Thierry, il y a deux disciplines notamment qui rapportent beaucoup de médailles, deux grosses disciplines françaises, l’escrime et le judo. Et quand on voit Laura Flessel, Jean-François Lamour, David Douillet, vous-même, vous êtes des gens qui après votre carrière sportive, jouez un rôle au plus haut niveau de l’État. Vous avez une explication ?
Je pense qu’il faut être engagé, il faut avoir envie, être mobilisé sur des problématiques citoyennes. Je pense aussi à Guy Drut, très présent, Roger Bambuck qui a été Secrétaire d’État sous Mitterrand, Alain Calmat aussi, il y en a eu beaucoup. Il faut évidemment des entraîneurs talentueux. J’ai des amis qui ont combattu avec moi et qui sont encore aujourd’hui sur le tapis et qui mènent nos équipes de France vers le succès. Et il y en a d’autres qui choisissent des parcours de responsable pour porter cette thématique du sport et puis aller au-delà du haut niveau. Le haut niveau, ça ne dure qu’un temps et une partie de la vie, après il reste cinquante ans de vie. Nous, tous les noms que vous avez cités, on considère que le sport doit être un des grands vecteurs de la vie courante. Ce sont des valeurs qui sont affirmées assez facilement, et ça fonctionne réellement, en termes de santé, de vivre ensemble et d’éducation, notamment à l’école. Le sport, c’est quelque chose dans lequel on peut grandir, apprendre, comprendre, s’étonner et progresser. Et ça à toutes les échelles, juste en allant avec des amis courir le dimanche pour s’éclater par exemple.
Vous avez toujours fait plus jeune que votre âge ! Vous avez soixante-cinq ans. C’est quoi votre avenir ?

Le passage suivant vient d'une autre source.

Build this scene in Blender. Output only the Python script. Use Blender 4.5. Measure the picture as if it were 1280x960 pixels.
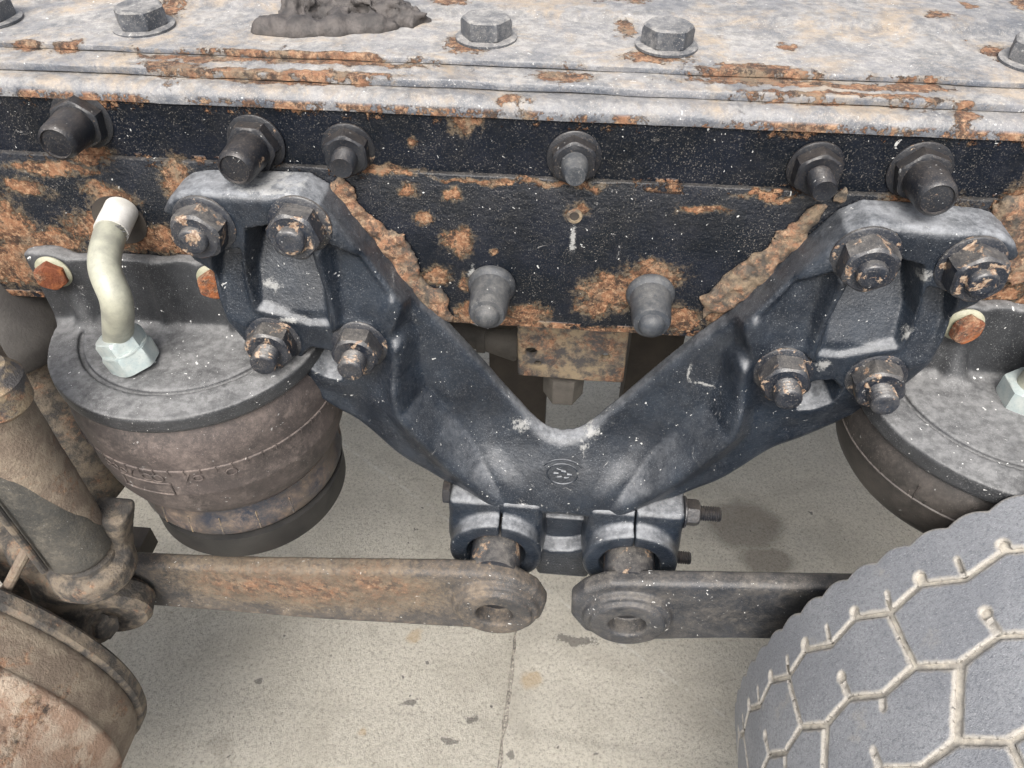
import bpy, math, random
import numpy as np
from mathutils import Vector, Matrix, Euler
S = bpy.context.scene
for o in list(bpy.data.objects): bpy.data.objects.remove(o)
PI = math.pi
# ------------------------------------------------------------------ camera
CAMP = np.array([0, -0.7, 1.4]); FPX = 961.0; PITCH = 44.0; ROLL = .38; YAW = 4.8
def _basis():
    p, r, w = map(math.radians, (PITCH, ROLL, YAW))
    f = np.array([0, math.cos(p), -math.sin(p)]); rt = np.array([1., 0, 0]); up = np.cross(rt, f)
    r2 = rt*math.cos(r)+up*math.sin(r); u2 = -rt*math.sin(r)+up*math.cos(r)
    R = np.array([[math.cos(w), -math.sin(w), 0], [math.sin(w), math.cos(w), 0], [0, 0, 1]])
    return R@r2, R@u2, R@f
RT, UP, FW = _basis()
def at(px, py, y=None, z=None):
    """point of the real plane y=.. or z=.. that was measured at this place of the photograph"""
    d = FW+RT*(px-640)/FPX-UP*(py-480)/FPX
    t = (y-CAMP[1])/d[1] if y is not None else (z-CAMP[2])/d[2]
    return CAMP+d*t
cam = bpy.data.objects.new('camera', bpy.data.cameras.new('camera')); S.collection.objects.link(cam); S.camera = cam
m = Matrix(((RT[0], UP[0], -FW[0], CAMP[0]), (RT[1], UP[1], -FW[1], CAMP[1]), (RT[2], UP[2], -FW[2], CAMP[2]), (0, 0, 0, 1)))
cam.matrix_world = m; cam.data.sensor_width = 36; cam.data.lens = 36*FPX/1280; cam.data.clip_start = .02; cam.data.clip_end = 500
# ------------------------------------------------------------------ light
SUN_EL, SUN_AZ = 50, 184      # azimuth the light comes from, degrees clockwise from +Y
w = bpy.data.worlds.new('World'); S.world = w; w.use_nodes = True
nt = w.node_tree; sky = nt.nodes.new('ShaderNodeTexSky'); sky.sky_type = 'NISHITA'; sky.sun_disc = False
sky.sun_elevation = math.radians(SUN_EL); sky.sun_rotation = math.radians(SUN_AZ); sky.air_density = 1.0; sky.dust_density = 6; sky.ozone_density = 1.0
bw = nt.nodes.new('ShaderNodeRGBToBW'); hs = nt.nodes.new('ShaderNodeMix'); hs.data_type = 'RGBA'; hs.inputs[0].default_value = .6; nt.links.new(sky.outputs[0], bw.inputs[0]); nt.links.new(sky.outputs[0], hs.inputs[6]); nt.links.new(bw.outputs[0], hs.inputs[7]); nt.links.new(hs.outputs[2], nt.nodes['Background'].inputs[0]); nt.nodes['Background'].inputs[1].default_value = .15
sl = bpy.data.lights.new('sun', 'SUN'); sl.energy = 1.5; sl.angle = math.radians(36); sl.color = (1, .96, .9)
sun = bpy.data.objects.new('sun', sl); S.collection.objects.link(sun)
az, el = math.radians(SUN_AZ), math.radians(SUN_EL)
sd = Vector((math.sin(az)*math.cos(el), math.cos(az)*math.cos(el), math.sin(el)))
sun.rotation_euler = sd.to_track_quat('Z', 'Y').to_euler(); sun.location = (0, 0, 5)
S.view_settings.view_transform = 'Standard'; S.view_settings.look = 'None'; S.view_settings.exposure = 1.3; S.view_settings.gamma = 1
S.render.engine = 'CYCLES'; S.cycles.max_bounces = 4; S.cycles.diffuse_bounces = 3; S.cycles.glossy_bounces = 2
# ------------------------------------------------------------------ materials
class N:
    def __init__(s, name):
        s.m = bpy.data.materials.new(name); s.m.use_nodes = True; s.t = s.m.node_tree; s.b = s.t.nodes['Principled BSDF']
        g = s.n('ShaderNodeNewGeometry'); s.pos = g.outputs['Position']; s.nor = g.outputs['Normal']
    def n(s, t, **k):
        x = s.t.nodes.new(t)
        for a, v in k.items(): setattr(x, a, v)
        return x
    def i(s, sock, v):
        if isinstance(v, bpy.types.NodeSocket): s.t.links.new(v, sock)
        elif isinstance(v, (tuple, list)) and len(v) == 3 and sock.type == 'RGBA': sock.default_value = (*v, 1)
        else: sock.default_value = v
    def noise(s, scale, detail=4, rough=.6, vec=None, dist=0):
        x = s.n('ShaderNodeTexNoise'); s.i(x.inputs['Vector'], vec or s.pos); x.inputs['Scale'].default_value = scale
        x.inputs['Detail'].default_value = detail; x.inputs['Roughness'].default_value = rough; x.inputs['Distortion'].default_value = dist
        return x.outputs[0]
    def ramp(s, v, a, b, c=0., d=1.):
        x = s.n('ShaderNodeMapRange', interpolation_type='SMOOTHSTEP'); s.i(x.inputs[0], v)
        for q, u in zip((1, 2, 3, 4), (a, b, c, d)): x.inputs[q].default_value = u
        return x.outputs[0]
    def math(s, op, a, b=0., c=0.):
        x = s.n('ShaderNodeMath', operation=op); s.i(x.inputs[0], a); s.i(x.inputs[1], b); s.i(x.inputs[2], c); return x.outputs[0]
    def vm(s, op, a, b, out=0):
        x = s.n('ShaderNodeVectorMath', operation=op); s.i(x.inputs[0], a); s.i(x.inputs[1], b); return x.outputs[out]
    def mix(s, f, a, b):
        x = s.n('ShaderNodeMix', data_type='RGBA'); s.i(x.inputs[0], f); s.i(x.inputs[6], a); s.i(x.inputs[7], b); return x.outputs[2]
    def bump(s, h, st, dist=.002, nrm=None):
        x = s.n('ShaderNodeBump'); x.inputs['Strength'].default_value = st; x.inputs['Distance'].default_value = dist; s.i(x.inputs['Height'], h)
        if nrm: s.i(x.inputs['Normal'], nrm)
        return x.outputs[0]
    def sep(s, v):
        x = s.n('ShaderNodeSeparateXYZ'); s.i(x.inputs[0], v); return x.outputs
    def out(s, col=None, rough=None, metal=None, nrm=None, spec=None):
        for k, v in (('Base Color', col), ('Roughness', rough), ('Metallic', metal), ('Normal', nrm), ('Specular IOR Level', spec)):
            if v is not None: s.i(s.b.inputs[k], v)
        return s.m
def spots(s, pts, vec, flat='y'):
    acc = None
    for (x, z, rx, rz) in pts:
        c = (x, 0, z) if flat == 'y' else (x, z, 0); sc = (1/rx, 0, 1/rz) if flat == 'y' else (1/rx, 1/rz, 0)
        d = s.vm('MULTIPLY', s.vm('SUBTRACT', vec, c), sc); l = s.n('ShaderNodeVectorMath', operation='LENGTH'); s.i(l.inputs[0], d)
        v = s.math('SUBTRACT', 1., l.outputs['Value']); acc = v if acc is None else s.math('MAXIMUM', acc, v)
    return acc
def wob(s, scale, amp):
    x = s.n('ShaderNodeTexNoise'); s.i(x.inputs['Vector'], s.pos); x.inputs['Scale'].default_value = scale; x.inputs['Detail'].default_value = 5
    return s.vm('ADD', s.pos, s.vm('MULTIPLY', s.vm('SUBTRACT', x.outputs['Color'], (.5, .5, .5)), (amp*2, amp*2, amp*2)))
def rustcol(s, tone=0):
    a = s.mix(s.ramp(s.noise(45, 6, .7), .38, .62), (.070, .038, .024), (.215, .108, .060))
    b = s.mix(s.ramp(s.noise(170, 5, .75), .46, .66), a, (.32, .205, .125))
    b = s.mix(s.ramp(s.noise(28, 5, .7), .50, .66, 0, .85), b, (.17, .135, .095))
    b = s.mix(s.ramp(s.noise(75, 6, .8), .50, .60, 0, .9), b, (.030, .022, .018))
    return b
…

Mon avenir… je ne pense qu’à ce qui va se dérouler très prochainement. Donc, c’est les Jeux. Ça fait douze ans que je travaille pour ça, d’une manière ou d’une autre. C’est le grand moment, dans trois mois, de réussir ces Jeux pour notre pays, pas pour l’un des participants, pour notre nation. Que ce soit en termes de résultats, mais aussi de ce qu’on va montrer de la France, du rayonnement à travers ce projet rénové de l’organisation des Jeux. C’est très important. On a beaucoup critiqué les Jeux, mais je pense que le modèle français sera très novateur. Voilà mon avenir. Il est là. Après, on verra bien, chaque chose en son temps. D’ailleurs, il n’y a pas que les Jeux olympiques, les Jeux paralympiques aussi, c’est très important. On ne règle pas tous les problèmes sociétaux, mais au moins, on met un éclairage sur des choses qui n’étaient peut-être pas dans la pensée des Français, peut-être un peu oubliées. Je pense qu’on n’aura jamais parlé autant de handicap que grâce à ces Jeux paralympiques qui arrivent. On pensera à autre chose après le 8 septembre. Mais d’abord, réussissons tous ensemble ces Jeux.
Merci Thierry Rey
Frédéric Brindelle, Thierry Rey et Michel Taube à J-100 sous la coupole du Grand Palais éphémère.